Strait of Hormuz’s Closure Could Severely Impact Global Oil and LNG Market, Experts Warn

The escalating conflict between Israel and Iran has raised speculations of Iran blocking the Strait of Hormuz — the world’s busiest shipping route in retaliation for recent U.S bombing of its nuclear facilities at Fordo, Natanz, and Isfahan.
The Strait of Hormuz, a narrow waterway between Iran and Oman, is the world's most vital oil transit choke point, handling approximately 20% of global oil and gas. In the first half of 2023 alone, the strategic transit corridor handled the supply of an estimated 20 million barrels per day.
With a significant portion of global oil and gas supplied through the Strait of Hormuz to Asian and European markets, experts fear that the blocking of this critical shipping corridor could result in catastrophic consequences for the global economy, pushing up oil prices and disrupting international trade.
A blockade would not only inflate the cost of goods and services worldwide but also significantly impact major economies like China, India, and Japan, which are top importers of crude oil from the region via the Staright.
Experts warn that closing the strait would plunge the global economy into "uncharted terrain."
Sir Alex Younger, former head of MI6, called it an "incredible economic problem," according to a BBC report. Bader Al-Saif, a geopolitics specialist at Kuwait University, also echoed concerns, stating that such a move would lead to a sharp uptick in oil prices and send a shockwave across stock markets.
While the strait's narrowest point lies entirely within Iranian and Omani territorial waters, allowing Iran to potentially lay mines or launch attacks on vessels, the U.S. and its allies could swiftly reopen the waterway as it did during the "tanker war" in the late 1980s.
U.S. Secretary of State Marco Rubio has labeled a potential closure as "economic suicide" for Iran and urged China, a key Iranian ally and major oil importer, to intervene.
Analysts like Vandana Hari suggest Iran has "little to gain and too much to lose" by alienating its neighbors and its largest market in Asia and Europe.
According to an analysis by Oxford Institute for Energy Studies, blocking the Strait could have dire consequences on global gas markets with supplies from Qatar and UAE stuck in the Middle East, resulting in short supplies and higher market prices globally.
“Qatar and the UAE account for 20 percent of the global LNG supply, with 80 percent of their LNG exports going to Asian markets, with the balance going to Europe. A prolonged closure would lead to large falls in LNG supply to Europe, China, South Asia and Japan, Korea and Taiwan,” the institute noted.
“Europe would be disproportionately affected in volume terms, with Europe losing LNG to the Asian markets. Gas demand in Europe, China, and India, especially, would be significantly lower, with Europe and China also facing an inability to refill storage,” it added.

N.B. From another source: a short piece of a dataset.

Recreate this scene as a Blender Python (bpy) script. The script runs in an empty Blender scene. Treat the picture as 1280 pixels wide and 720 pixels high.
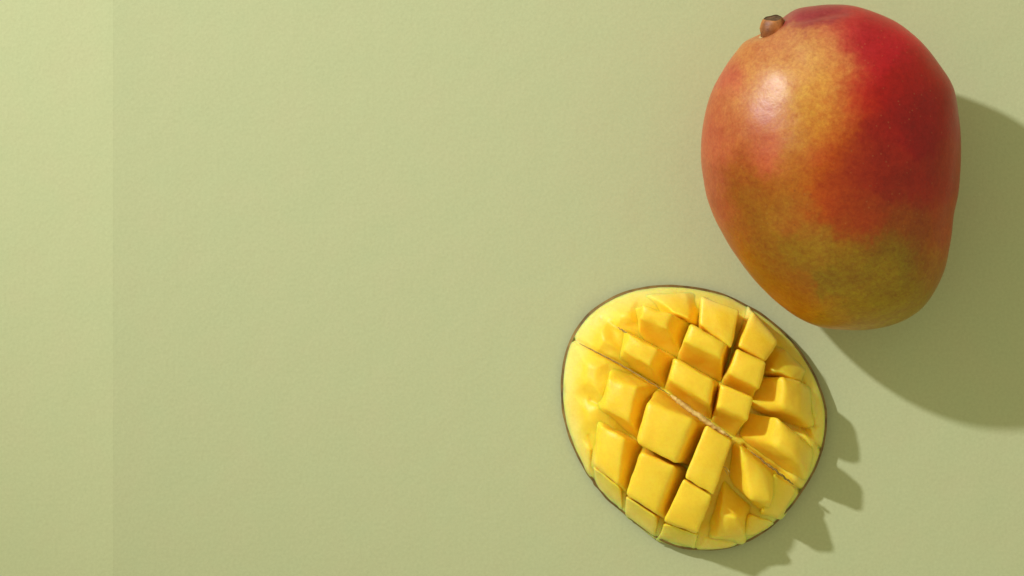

Last week, Pakistan officials announced they were exploring using pipelines in Qatar and Saudi Arabia to bypass the Strait of Hormuz in the event Iran opts to close it. However, they noted no potential indicators for such scenarios in the near term.
While alternative pipelines exist for some Gulf nations, their combined capacity could only handle about 15% of the oil currently shipped through the strait, leaving the world heavily reliant on this critical chokepoint.